Saturday, November 6, 2010

Typography and Text-Image Recursion

Typography is a curious example of relationship between text and image. Where, to use a classic example, Magritte’s Ceci N’est Pas Une Pipe unifies image and text or language if you will in their arbitrariness, typography solidifies this connection because the image is made up of text or language. Whereas before to reiterate in Magritte, text and image unite in that they both become portions of the painting, typography takes this connection one step further in that the image becomes language and the language, recursively, becomes image. So, the curious relationship that occurs is that text makes the image yet the image also expands on the meaning of the text. I have three separate examples of typography, the most curious M, which exemplifies this recursion because text becomes the image and the image is text but an image nonetheless—if that has any semblance of sense at all. Thus, to me, what M suggests is a paradoxical relationship between meaning: that there is an absence of meaning of the whole, while parts of this work create meaning through this absence.

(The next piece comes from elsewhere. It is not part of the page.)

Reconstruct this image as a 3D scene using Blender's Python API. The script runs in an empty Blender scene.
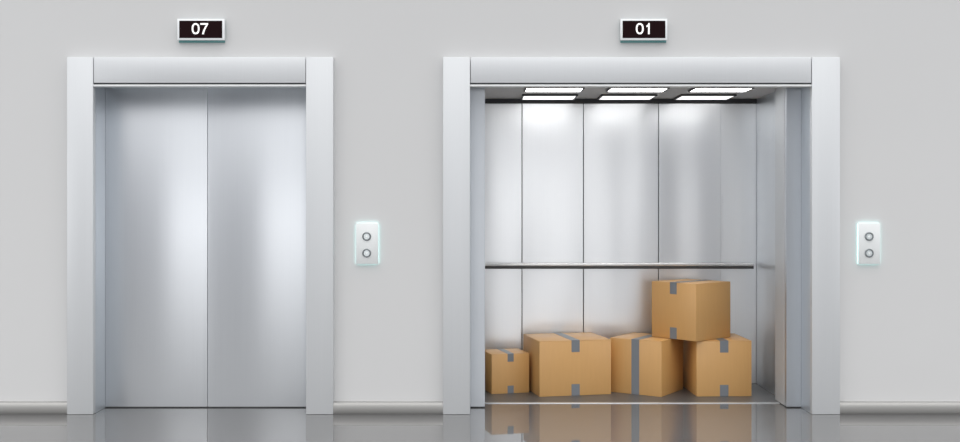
import bpy, bmesh, math
from mathutils import Vector, Matrix

C = bpy.context.scene.collection
PI = math.pi

# ------------------------------------------------------------------ helpers
def tag(o, label=None, cat=None, group=None, kind=None):
    if label: o['label'] = label
    if cat: o['category'] = cat
    if group: o['group'] = group
    if kind: o['kind'] = kind
    return o

def empty(name, loc, label, cat, group=None, rz=0.0):
    o = bpy.data.objects.new(name, None); C.objects.link(o)
    o.location = loc; o.rotation_euler = (0, 0, rz); o.empty_display_size = .1
    return tag(o, label, cat, group)

def box(bm, x0, x1, y0, y1, z0, z1, bev=0.0, seg=2):
    r = bmesh.ops.create_cube(bm, size=1.0)
    vs = r['verts']
    for v in vs:
        v.co = Vector((x0 + (v.co.x + .5) * (x1 - x0), y0 + (v.co.y + .5) * (y1 - y0), z0 + (v.co.z + .5) * (z1 - z0)))
    if bev:
        es = list({e for v in vs for e in v.link_edges})
        bmesh.ops.bevel(bm, geom=es, offset=bev, segments=seg, profile=.5, affect='EDGES')
    return bm

def cyl(bm, p, axis, r, h, n=32, r2=None):
    """a capped cylinder starting at p and running h along the axis ('x','y','z')"""
    rot = {'z': Matrix.Identity(3), 'x': Matrix.Rotation(PI/2, 3, 'Y'), 'y': Matrix.Rotation(-PI/2, 3, 'X')}[axis]
    m = bmesh.ops.create_cone(bm, cap_ends=True, segments=n, radius1=r, radius2=r if r2 is None else r2, depth=h)
    for v in m['verts']:
        v.co = rot @ (v.co + Vector((0, 0, h/2))) + Vector(p)
    return bm

def ring_profile(bm, c, prof, n=40):
    """surface of revolution about the y axis through c; prof = [(radius, y)...]"""
    loops = []
    for (r, y) in prof:
        loops.append([bm.verts.new((c[0] + r*math.cos(2*PI*k/n), c[1] + y, c[2] + r*math.sin(2*PI*k/n))) for k in range(n)])
    for a, b in zip(loops, loops[1:]):
        for k in range(n):
            bm.faces.new((a[k], a[(k+1) % n], b[(k+1) % n], b[k]))
    return bm

def prism(bm, pts, axis, a0, a1):
    """extrude a polygon of (u,v) along axis 'x' (u=y, v=z) or 'y' (u=x, v=z)"""
    def P(u, v, a): return (a, u, v) if axis == 'x' else (u, a, v)
    A = [bm.verts.new(P(u, v, a0)) for u, v in pts]
    B = [bm.verts.new(P(u, v, a1)) for u, v in pts]
    n = len(pts)
    bm.faces.new(A); bm.faces.new(B[::-1])
    for k in range(n):
        bm.faces.new((A[k], B[k], B[(k+1) % n], A[(k+1) % n]))
    return bm

def obj(name, bm, mat, parent=None, smooth=True):
    bmesh.ops.recalc_face_normals(bm, faces=bm.faces[:])
    me = bpy.data.meshes.new(name); bm.to_mesh(me); bm.free()
    if smooth:
        for p in me.polygons: p.use_smooth = True
        try: me.set_sharp_from_angle(angle=math.radians(35))
        except Exception: pass
    me.materials.append(mat)
    o = bpy.data.objects.new(name, me); C.objects.link(o)
    if parent is not None: o.parent = parent
    return o

def nb(): return bmesh.new()

# ------------------------------------------------------------------ materials
def new_mat(name):
    m = bpy.data.materials.new(name); m.use_nodes = True
    nt = m.node_tree; b = nt.nodes['Principled BSDF']
    return m, nt, b

def simple(name, col, rough=.5, metal=0.0, emit=None, es=0.0, spec=None):
    m, nt, b = new_mat(name)
    b.inputs['Base Color'].default_value = (*col, 1); b.inputs['Roughness'].default_value = rough
    b.inputs['Metallic'].default_value = metal
    if spec is not None: b.inputs['Specular IOR Level'].default_value = spec
    if emit:
        b.inputs['Emission Color'].default_value = (*emit, 1); b.inputs['Emission Strength'].default_value = es
    return m

def brushed(name, col, rough=.36, metal=.72, aniso=.0, scale=(260, 260, 1.2), var=.03, bump=.012, wave=0.0):
    m, nt, b = new_mat(name)
    N, L = nt.nodes, nt.links
    tc = N.new('ShaderNodeTexCoord'); mp = N.new('ShaderNodeMapping'); mp.inputs['Scale'].default_value = scale
    L.new(tc.outputs['Object'], mp.inputs['Vector'])
    nz = N.new('ShaderNodeTexNoise'); nz.inputs['Scale'].default_value = 1.0; nz.inputs['Detail'].default_value = 3
    L.new(mp.outputs[0], nz.inputs['Vector'])
    cr = N.new('ShaderNodeMapRange'); cr.inputs['To Min'].default_value = 1-var; cr.inputs['To Max'].default_value = 1+var
    L.new(nz.outputs['Fac'], cr.inputs['Value'])
    mx = N.new('ShaderNodeVectorMath'); mx.operation = 'SCALE'; mx.inputs[0].default_value = col
    L.new(cr.outputs[0], mx.inputs['Scale']); L.new(mx.outputs[0], b.inputs['Base Color'])
    rr = N.new('ShaderNodeMapRange'); rr.inputs['To Min'].default_value = rough-.05; rr.inputs['To Max'].default_value = rough+.05
    L.new(nz.outputs['Fac'], rr.inputs['Value']); L.new(rr.outputs[0], b.inputs['Roughness'])
    b.inputs['Metallic'].default_value = metal
    if aniso:                                   # fine brushing across the sheet spreads highlights up and down
        b.inputs['Anisotropic'].default_value = aniso
        tg = N.new('ShaderNodeCombineXYZ'); tg.inputs[2].default_value = 1
        L.new(tg.outputs[0], b.inputs['Tangent'])
    bp = N.new('ShaderNodeBump'); bp.inputs['Strength'].default_value = bump; bp.inputs['Distance'].default_value = .001
    L.new(nz.outputs['Fac'], bp.inputs['Height'])
    last = bp
    if wave:   # sheet metal is never quite flat
        w = N.new('ShaderNodeTexNoise'); w.inputs['Scale'].default_value = 1.0; w.inputs['Detail'].default_value = 0
        m2 = N.new('ShaderNodeMapping'); m2.inputs['Scale'].default_value = (3.5, 3.5, .9)
        L.new(tc.outputs['Object'], m2.inputs['Vector']); L.new(m2.outputs[0], w.inputs['Vector'])
        b2 = N.new('ShaderNodeBump'); b2.inputs['Strength'].default_value = 1; b2.inputs['Distance'].default_value = wave
        L.new(w.outputs['Fac'], b2.inputs['Height']); L.new(bp.outputs[0], b2.inputs['Normal']); last = b2
    L.new(last.outputs[0], b.inputs['Normal'])
    return m

def plaster():
    m, nt, b = new_mat('painted plaster'); N, L = nt.nodes, nt.links
    tc = N.new('ShaderNodeTexCoord'); nz = N.new('ShaderNodeTexNoise'); nz.inputs['Scale'].default_value = 1.1; nz.inputs['Detail'].default_value = 3
    L.new(tc.outputs['Object'], nz.inputs['Vector'])
    cr = N.new('ShaderNodeMix'); cr.data_type = 'RGBA'
    cr.inputs[6].default_value = (.61, .61, .61, 1); cr.inputs[7].default_value = (.625, .625, .625, 1)
    L.new(nz.outputs['Fac'], cr.inputs[0]); L.new(cr.outputs[2], b.inputs['Base Color'])
    b.inputs['Roughness'].default_value = .75; b.inputs['Specular IOR Level'].default_value = .2
    n2 = N.new('ShaderNodeTexNoise'); n2.inputs['Scale'].default_value = 180
    L.new(tc.outputs['Object'], n2.inputs['Vector'])
    bp = N.new('ShaderNodeBump'); bp.inputs['Strength'].default_value = .05; bp.inputs['Distance'].default_value = .001
    L.new(n2.outputs['Fac'], bp.inputs['Height']); L.new(bp.outputs[0], b.inputs['Normal'])
    return m

def polished():
    m, nt, b = new_mat('polished grey floor'); N, L = nt.nodes, nt.links
    tc = N.new('ShaderNodeTexCoord'); nz = N.new('ShaderNodeTexNoise'); nz.inputs['Scale'].default_value = 3; nz.inputs['Detail'].default_value = 6
    L.new(tc.outputs['Object'], nz.inputs['Vector'])
    cr = N.new('ShaderNodeMix'); cr.data_type = 'RGBA'
    cr.inputs[6].default_value = (.115, .114, .113, 1); cr.inputs[7].default_value = (.13, .129, .128, 1)
    L.new(nz.outputs['Fac'], cr.inputs[0]); L.new(cr.outputs[2], b.inputs['Base Color'])
    b.inputs['Roughness'].default_value = .035; b.inputs['IOR'].default_value = 2.0
    return m

def cardboard():
    m, nt, b = new_mat('cardboard'); N, L = nt.nodes, nt.links
    tc = N.new('ShaderNodeTexCoord'); mp = N.new('ShaderNodeMapping'); mp.inputs['Scale'].default_value = (60, 60, 5)
    L.new(tc.outputs['Object'], mp.inputs['Vector'])
    nz = N.new('ShaderNodeTexNoise'); nz.inputs['Scale'].default_value = 1; nz.inputs['Detail'].default_value = 4
    L.new(mp.outputs[0], nz.inputs['Vector'])
    cr = N.new('ShaderNodeMix'); cr.data_type = 'RGBA'
    cr.inputs[6].default_value = (.60, .335, .115, 1); cr.inputs[7].default_value = (.65, .365, .13, 1)
    L.new(nz.outputs['Fac'], cr.inputs[0]); L.new(cr.outputs[2], b.inputs['Base Color'])
    b.inputs['Roughness'].default_value = .42; b.inputs['Specular IOR Level'].default_value = .8
    return m

M = dict(
    wall=plaster(), floor=polished(), card=cardboard(),
    jamb=brushed('brushed steel trim', (.67, .685, .70), .50, metal=.45),
    reveal=brushed('brushed steel reveal', (.60, .64, .68), .36, metal=.8),
    post=brushed('brushed steel post', (.56, .58, .60), .5, metal=.45),
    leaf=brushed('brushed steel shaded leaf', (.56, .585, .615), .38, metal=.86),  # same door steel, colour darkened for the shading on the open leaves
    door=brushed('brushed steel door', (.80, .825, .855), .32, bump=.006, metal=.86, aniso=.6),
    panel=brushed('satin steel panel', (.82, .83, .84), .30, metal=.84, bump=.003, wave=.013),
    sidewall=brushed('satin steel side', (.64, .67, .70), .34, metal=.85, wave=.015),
    rail=brushed('handrail steel', (.80, .80, .79), .28, scale=(2, 200, 200)),
    ceil=simple('car ceiling', (.50, .50, .50), .55, .3),
    base=brushed('baseboard metal', (.35, .345, .335), .5, metal=.4, scale=(1.2, 260, 260)),
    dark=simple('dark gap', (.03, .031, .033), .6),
    blackm=simple('black housing', (.012, .012, .013), .4),
    carfloor=brushed('car floor', (.20, .205, .21), .42, scale=(40, 40, 40)),
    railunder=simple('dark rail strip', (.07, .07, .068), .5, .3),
    sill=brushed('sill aluminium', (.66, .68, .69), .35, scale=(1, 200, 200)),
    tape=simple('grey packing tape', (.19, .205, .225), .38),
    lamp=simple('lamp diffuser', (.9, .9, .9), .5, 0, (1, 1, 1), 8.0),
    lampdim=simple('dim lamp diffuser', (.9, .9, .9), .5, 0, (1, 1, 1), 1.2),
    white=simple('white plastic', (.86, .88, .89), .35),
    screen=simple('display screen', (.012, .003, .004), .6, spec=.08),
    digit=simple('lit digits', (.8, .8, .8), .4, 0, (1, .98, .95), .5),
    teal=simple('teal back plate', (.12, .30, .30), .25),
    glow=simple('backlit teal glow', (.5, .8, .8), .5, 0, (.62, 1.0, .97), 2.2),
    plate=brushed('button plate', (.80, .82, .82), .5, metal=.3, scale=(1, 200, 200)),
    ring=simple('chrome ring', (.22, .24, .25), .3, .8),
    button=simple('button face', (.72, .77, .78), .3, .3),
    mark=simple('white arrow', (.9, .92, .92), .4),
)

# ------------------------------------------------------------------ dimensions
EYE = 1.3455
YW = .05        # face of the plaster wall
YD = .235       # face of the landing doors
ZL = 2.3065      # top of the frames
ZU = 2.1385      # underside of lintel
ZS = 2.1685      # soffit of the opening
A0, A1, A2, A3 = -2.665, -2.497, -1.1226, -.948      # closed lift: frame outer/inner edges
B0, B1, B2, B3 = -.2387, -.0645, 2.142, 2.323        # open lift

# ------------------------------------------------------------------ setting
bm = nb(); box(bm, -7, 8, -9, .385, -.1, 0)
tag(obj('floor', bm, M['floor'], smooth=False), kind='structure')

bm = nb()
y0, y1 = YW, .225
for (x0, x1, z0, z1) in ((-7, A1-.02, 0, 3.4), (A2+.02, B1-.02, 0, 3.4), (B2+.02, 8, 0, 3.4),
                         (A1-.02, A2+.02, ZS, 3.4), (B1-.02, B2+.02, ZS, 3.4)):
    box(bm, x0, x1, y0, y1, z0, z1)
tag(obj('wall_front', bm, M['wall'], smooth=False), kind='structure')

for nm, x0, x1 in (('baseboard_left', -7, A0+.004), ('baseboard_middle', A3, B0), ('baseboard_right', B3, 8)):
    bm = nb()
    prof = [(YW, 0), (.012, 0), (.005, .010), (.001, .024), (0, .038), (.001, .050), (.004, .062), (.011, .072), (.020, .077), (YW, .077)]
    prism(bm, prof, 'x', x0, x1)
    tag(obj(nm, bm, M['base']), kind='structure')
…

The relationship between text and image in M create an absence of meaning. Consider this relationship: M is a work that has a three dimensional M that is made up of various phrases that are sized and oriented differently. Because the letter M is three dimensional, that depth affects the text-ness. In other words, as the letter m takes on another dimension of physical depth, it also takes on another level of meaning in that m becomes an image as well. The phrases that make up the letter m create unintelligibility because they do not relate to the meaning of m—whatever that be. Further, as m stands alone, m remains abstract. That is to say that “m” connected to, say, “oon” has concrete meaning, but m alone means m which has no concrete meaning—other than it succeeds L and precedes N. So this discord between random phrases and the thirteenth letter of the alphabet seems to be unintelligible.

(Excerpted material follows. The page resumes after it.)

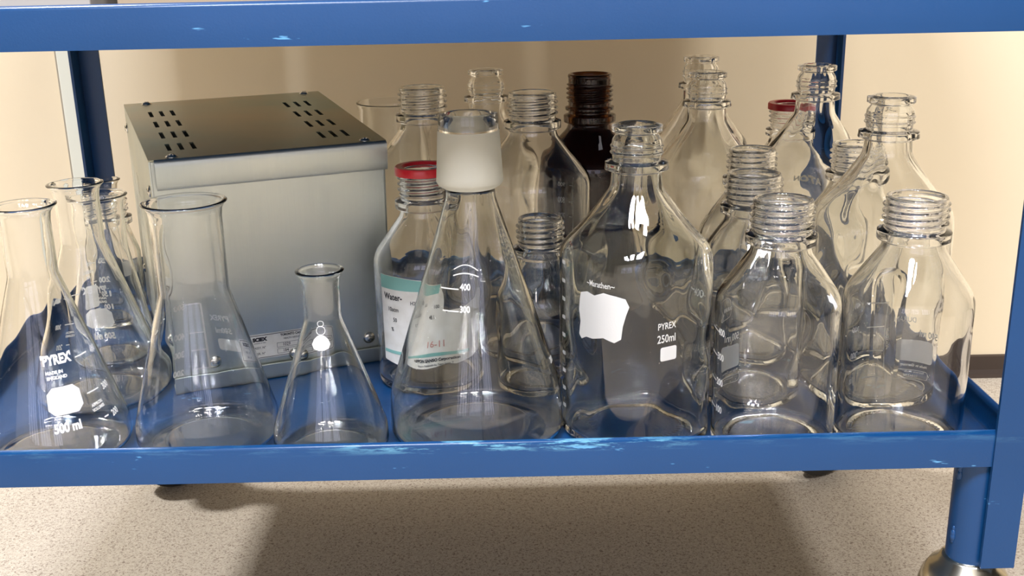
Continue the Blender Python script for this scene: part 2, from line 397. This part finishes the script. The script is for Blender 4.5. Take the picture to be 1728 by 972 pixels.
for sx in (-1, 1):
    for sy in (-1, 1):
        post(sx, sy, LEG, TZ + SH + .0225)
        cx = (XL + .0205) if sx < 0 else (XR - .0205 - .0015); cy = (D + .0195) if sy < 0 else (DB - .0195)
        bm = bmesh.new(); cyl(bm, (cx, cy, (LEG - .004 + TZ - .003) / 2), .0158, TZ - .003 - LEG + .004, n=40)
        # weld bead where the tube meets the angle
        for k in range(7):
            bmesh.ops.create_icosphere(bm, subdivisions=2, radius=.0012 + .0016 * random.random(), matrix=Matrix.Translation((cx - .0148, cy - .005, LEG + (.012 if k < 4 else .050) + k * .0034 + .003 * random.random())) @ Matrix.Diagonal((1, 1, 1.8, 1)))
        leg = bm_obj('leg_tube', bm, M['blue'], cart); smooth_some(leg)
        # castor: housing dome > fork, wheel > hub
        prof = [(0, .150), (.0165, .150), (.0185, .1485), (.0205, .144), (.026, .140), (.0305, .132), (.0325, .124), (.0325, .116), (.030, .112), (0, .112)]
        hs = LEG - .004 - .150 + .003
        N = 48; V = []; F = []
        for r, z in prof:
            for i in range(N): V.append((max(r, .0001) * math.cos(2 * PI * i / N) + cx, max(r, .0001) * math.sin(2 * PI * i / N) + cy, z + hs))
        for k in range(len(prof) - 1):
            for i in range(N): F.append((k * N + i, k * N + (i + 1) % N, (k + 1) * N + (i + 1) % N, (k + 1) * N + i))
        cas = mesh_obj('castor', V, F, M['chrome'], cart); cas.data.set_sharp_from_angle(angle=.7)
        ang = {(-1, -1): .6, (1, -1): 2.2, (-1, 1): .75, (1, 1): .5}[(sx, sy)]
        R = Matrix.Translation((cx, cy, 0)) @ Matrix.Rotation(ang, 4, 'Z')
        wr = .0495
        off = .038
        bm = bmesh.new()
        for s in (-1, 1):
            v = [(-.024, s * .019, hs + .114), (.026, s * .019, hs + .114), (off + .013, s * .019, wr + .004), (off + .008, s * .019, wr - .010), (off - .008, s * .019, wr - .010), (off - .016, s * .019, wr + .008)]
            a = [bm.verts.new(p) for p in v]; b = [bm.verts.new((p[0], p[1] + s * .0025, p[2])) for p in v]
            bm.faces.new(a); bm.faces.new(b[::-1])
            for i in range(6): bm.faces.new((a[i], a[(i + 1) % 6], b[(i + 1) % 6], b[i]))
        bx(bm, -.024, .027, -.0215, .0215, hs + .110, hs + .114)
        bmesh.ops.transform(bm, matrix=R, verts=bm.verts); bm_obj('fork', bm, M['chrome'], cas)
        V = []; F = []; tp = [(.022, -.014), (.040, -.014), (.046, -.0125), (.0485, -.009), (.0495, 0), (.0485, .009), (.046, .0125), (.040, .014), (.022, .014)]
        for r, y in tp:
            for i in range(N): V.append(R @ Vector((off + r * math.cos(2 * PI * i / N), y, wr + r * math.sin(2 * PI * i / N))))
        for k in range(len(tp) - 1):
            for i in range(N): F.append((k * N + i, k * N + (i + 1) % N, (k + 1) * N + (i + 1) % N, (k + 1) * N + i))
        mesh_obj('wheel', V, F, M['rubber'], cas)
        bm = bmesh.new(); cyl(bm, (off, 0, wr), .033, .030, 'Y', 40); cyl(bm, (off, 0, wr), .010, .046, 'Y', 20)
        bmesh.ops.transform(bm, matrix=R, verts=bm.verts); smooth_some(bm_obj('hub', bm, M['hub'], cas, bevel=.001))

# cartons added tall on the upper shelf to shade the wall; left sliver shows
def carton(x0, x1, y0, y1, h, label, m):
    t = empty('shadow_carton', ((x0 + x1) / 2, (y0 + y1) / 2, TZ + SH + .0004), label, 'box')
    w, d = (x1 - x0) / 2, (y1 - y0) / 2
    bm = bmesh.new(); bx(bm, -w, w, -d, d, 0, h); bm_obj('shadow_carton_body', bm, m, t, bevel=.0012)
    bm = bmesh.new(); bx(bm, -.024, .024, -d - .0003, d + .0003, h - .05, h + .0004); bm_obj('packing_tape', bm, M['tape'], t)
carton(-.440, -.285, .775, 1.135, .54, 'pale grey beige carton, upper shelf left, made tall to shade the wall', M['card'])
carton(-.270, .030, .785, 1.135, .57, 'wide beige carton added mid upper shelf to shade the wall, mostly out of view', M['card2'])
carton(.045, .325, .780, 1.135, .53, 'beige carton added at right of upper shelf to shade the wall, out of view', M['card2'])

# ================================================================ metal instrument box
BW, BD, BH = .1865, .241, .1938
ROT = math.radians(22.16)
mb = empty('metal_instrument_box', (-.2763, .8265, TZ + .0006), 'galvanised metal instrument box with slotted lid standing behind the conical flasks', 'metal box')
mb.rotation_euler = (math.radians(3.24), 0, ROT)
def plate(name, ax, u0, u1, v0, v1, t, holes, m, parent, at=0.0):
    """thin sheet with rectangular slots; ax 'z' lies flat, 'x' stands facing -x"""
    us = sorted({u0, u1, *[h[0] for h in holes], *[h[1] for h in holes]}); vs = sorted({v0, v1, *[h[2] for h in holes], *[h[3] for h in holes]})
    bm = bmesh.new(); grid = {}
    def P(u, v, w): return (u, v, at + w) if ax == 'z' else (at + w, u, v)
    def vert(i, j, k):
        key = (i, j, k)
        if key not in grid: grid[key] = bm.verts.new(P(us[i], vs[j], k * t))
        return grid[key]
    def solid(i, j):
        if not (0 <= i < len(us) - 1 and 0 <= j < len(vs) - 1): return False
        cu, cv = (us[i] + us[i + 1]) / 2, (vs[j] + vs[j + 1]) / 2
        return not any(h[0] < cu < h[1] and h[2] < cv < h[3] for h in holes)
    for i in range(len(us) - 1):
        for j in range(len(vs) - 1):
            if not solid(i, j): continue
            for k in (0, 1): bm.faces.new([vert(i, j, k), vert(i + 1, j, k), vert(i + 1, j + 1, k), vert(i, j + 1, k)])
            for di, dj, e in ((-1, 0, ((i, j), (i, j + 1))), (1, 0, ((i + 1, j), (i + 1, j + 1))), (0, -1, ((i, j), (i + 1, j))), (0, 1, ((i, j + 1), (i + 1, j + 1)))):
                if not solid(i + di, j + dj):
                    (a, b), (c2, d2) = e; bm.faces.new([vert(a, b, 0), vert(c2, d2, 0), vert(c2, d2, 1), vert(a, b, 1)])
    return bm_obj(name, bm, m, parent)
# body: front, right, back walls and bottom as one folded sheet
bm = bmesh.new()
bx(bm, .0015, BW - .0015, .0015, .0030, .002, BH - .002)
bx(bm, BW - .003, BW - .0015, .0015, BD - .0015, .002, BH - .002)
bx(bm, .0015, BW - .0015, BD - .003, BD - .0015, .002, BH - .002)
bx(bm, .0015, BW - .0015, .0015, BD - .0015, .002, .0035)
bm_obj('case_body', bm, M['zinc'], mb)
hl = []
for cu in (.019, .0285, .038, .142, .152, .162):
    for cv in (.040, .087, .134, .181): hl.append((cu - .0017, cu + .0017, cv - .0125, cv + .0125))
lid = plate('lid', 'z', 0, BW, 0, BD, .0013, hl, M['zinc_top'], mb, BH - .0013)
# front edge of the lid: rolled edge, then a lip folded down
bm = bmesh.new()
pr = [(0, BH), (-.0022, BH - .0006), (-.0034, BH - .0024), (-.0036, BH - .006), (-.0036, BH - .021), (-.0028, BH - .0235), (-.0016, BH - .0235), (-.0022, BH - .021), (-.0022, BH - .006), (-.0015, BH - .003), (0, BH - .0014)]
a = [bm.verts.new((.004, y, z)) for y, z in pr]; b = [bm.verts.new((BW - .0005, y, z)) for y, z in pr]
for i in range(len(pr)): bm.faces.new((a[i], a[(i + 1) % len(pr)], b[(i + 1) % len(pr)], b[i]))
bm.faces.new(a); bm.faces.new(b[::-1]); lip = bm_obj('lid_lip', bm, M['zinc'], lid); smooth_some(lip, .9)
hs_ = []
for cu in (.035, .047, .095, .107, .155, .167, .205):
    for cv in (.045, .075, .105, .135): hs_.append((cu - .0012, cu + .0012, cv - .010, cv + .010))
plate('side_panel', 'x', .001, BD - .001, .001, BH - .0014, .0013, hs_, M['zinc'], mb, 0.0)
bm = bmesh.new(); bx(bm, -.001, BW, -.0025, .012, 0, .0022); bx(bm, -.001, BW, -.0025, -.0008, 0, .013); bm_obj('base_flange', bm, M['zinc'], mb, bevel=.0004)
def screw(p, ax, r=.0042, parent=mb):
    bm = bmesh.new(); bmesh.ops.create_uvsphere(bm, u_segments=20, v_segments=10, radius=r, matrix=Matrix.Diagonal((1, 1, .45, 1)))
    bmesh.ops.delete(bm, geom=[v for v in bm.verts if v.co.z < -.0002], context='VERTS')
    bmesh.ops.create_cone(bm, cap_ends=True, segments=20, radius1=r * 1.12, radius2=r * 1.12, depth=.0008)
    for s in (Matrix.Rotation(.5, 4, 'Z'), Matrix.Rotation(.5 + PI / 2, 4, 'Z')):
        bmesh.ops.create_cube(bm, size=1, matrix=s @ Matrix.Translation((0, 0, r * .42)) @ Matrix.Diagonal((r * 1.1, r * .2, r * .12, 1)))
    rot = {'z': Matrix(), '-y': Matrix.Rotation(PI / 2, 4, 'X'), '-x': Matrix.Rotation(-PI / 2, 4, 'Y')}[ax]
    bmesh.ops.transform(bm, matrix=Matrix.Translation(p) @ rot, verts=bm.verts); return bm_obj('screw', bm, M['screw'], parent, True)
for p in ((.018, .007, BH), (BW - .016, .007, BH), (.020, BD - .007, BH), (BW - .016, BD - .007, BH)): screw(p, 'z')
for p in ((-.0004, .016, BH - .028), (-.0004, BD - .014, BH - .020), (-.0004, .018, .040), (-.0004, BD - .03, .040)): screw(p, '-x')
for p in ((.034, .0008, .022), (BW - .022, .0008, .022), (.100, .0008, .018)): screw(p, '-y', .0045)
for x in (.02, BW - .02):
    bm = bmesh.new(); cyl(bm, (x, BD - .022, -.0050), .009, .0140, n=24); bm_obj('rubber_foot', bm, M['rubber'], mb)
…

Also, an abundance of cliché phrases in M and the overall unintelligibility of the piece create intelligibility. That is to say that phrases in M, “Because we are told that’s why,” “Now entering zero gravity,” “God,” “normally,” enjoy a popular recognition, a hackneyed existence, coupled with the absence of complete cohesive meaning suggest that these phrases, as the whole does, also lack meaning. I interpret this lack of meaning to be a criticism, on one level, saying that cultural clichés because of overuse tend to be accepted rather than challenged. That our minds believe or buy into cliché simply because we recognize and not necessarily because we understand what they mean. Because I am able to make some sense of M, because one can navigate through the haze, suggests that the absence of meaning is significant and thus, intrinsically, meaning.
On another level, whether or not M is a criticism on clichés, it still becomes an example of meaning at work in art. That is to say that M may be overall devoid of meaning, but the simple fact that there is no meaning paradoxically means there is meaning. To me, what this suggests is that possibly art cannot exist as just art, or perhaps, that for something to intrinsically mean nothing that inherently suggests that there is meaning. So it seems impossible for something to simply exist without meaning, because to not have meaning is to “mean nothing”.
One possible objection to this is that M as a whole piece does have cohesive meaning. Of course this objection is conditional, i.e., if one accepts that there are no great truths within a work, that all meaning synthesizes through reader response, then it seems impossible to prove that a higher truth does exist within M. Further, whether or not a higher truth does exist is unimportant because I am theorizing about the interaction between meaning of the whole and the parts that make it, of form rather than content.
If the whole piece lacks meaning but portions of the work have meaning, then how is it possible for the whole to be made up of parts and loose their content. Partially, it seems that the recursive nature of the piece traps its significance. Because it is an image of text that is made of smaller bits of text, which become part of the image, there seems to be no concrete way to say that M is either image or text. This recursive interaction parallels how the piece makes meaning. Because significance arises out of connotation from the parts, the phrases that have some concrete meaning, clashes with the lack of meaning of the letter m, a message is born between the recursive relationship between meaning and meaning nothing.